Back in December, my big prediction was that 2019 would be a breakout year for food robots. While neither Rosey nor Robbie are common sites at your local restaurant, we aren’t that far off from that prediction coming true, and a startup called Botrista is looking to accelerate the automated food trend.
Robots like Flippy and Cafe X already cook burgers and sling cappuccinos, but Sean Hsu, Co-Founder and CEO of Botrista, thinks those robots are too expensive for most restaurants. “Our belief is if we can find a robot that is $3,000 – $15,000 dollars,” Hsu told me by phone, “that will be a massive opportunity for restaurant owners.”
To that end, Botrista has created a robotic drink dispenser named, appropriately enough, Drinkbot. Drinkbot is a hardware/software solution for restaurants looking to expand their drink options. The dispensing hardware connects to a library of hundreds of drink recipes (mocktails, juices, fusion teas, etc) in Botrista’s cloud, and restaurants can choose anywhere from 6 – 20 drinks they want to serve at a given time.
The hook with Botrista is that the hardware is free. Restaurants pay per drink and for the ingredients, which are ordered through Botrista. It costs restaurants anywhere from $1.40 – $1.90 per drink, depending on what the restaurant chooses. Hsu then recommends that restaurants sell those drinks for anywhere from $4 to $8.
At first, Botrista toyed with the idea of building a real-world shop around Drinkbot, a la Creator. “But then there’s too much overhead,” Hsu said.
Instead, Hsu and Co. realized that every restaurant sells drinks, and this would be a way for them to offer something other than the sugar-filled sodas people are steadily shunning. “Every restaurant needs a drink solution,” said Hsu.
But the drinks are just a foot in the door for Botrista. The company’s ultimate goal is to improve the overall experience of eating out. Hsu reasons that if they improve food production while reducing that cost, restaurants can then take the money that would normally go towards labor and put it towards better ingredients or better customer service.
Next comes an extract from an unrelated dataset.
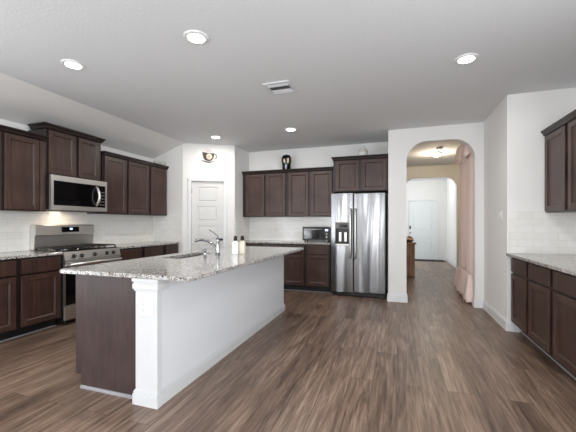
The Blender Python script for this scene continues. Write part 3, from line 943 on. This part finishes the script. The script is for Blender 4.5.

It’s an argument you hear from almost all the food robot companies. Robots can take over repetitive, mundane or dangerous jobs (without taking breaks) and free up humans to do higher-skill tasks. That may be true, and it also has bigger societal repercussions like human unemployment, which is a heavy and heady topic requiring its own post.
While Hsu wouldn’t get into specifics on the type of food-related robots he is working on, he certainly has the chops to work with robots at scale. Hsu was a engineer for Tesla, working on the assembly robots that built the Model S, X and 3.
Right now, Botrista has only raised an angel round of funding, and is running a few pilots in the Bay Area. But the company is one we’ll definitely keep our eye on as its hardware + software + ingredients model is carving out a new space somewhere in the cracks between Flippy, Cafe X and Creator. Will free hardware and pay-per-use be the model that kickstarts more robots in restaurants? It’s too soon to make that prediction.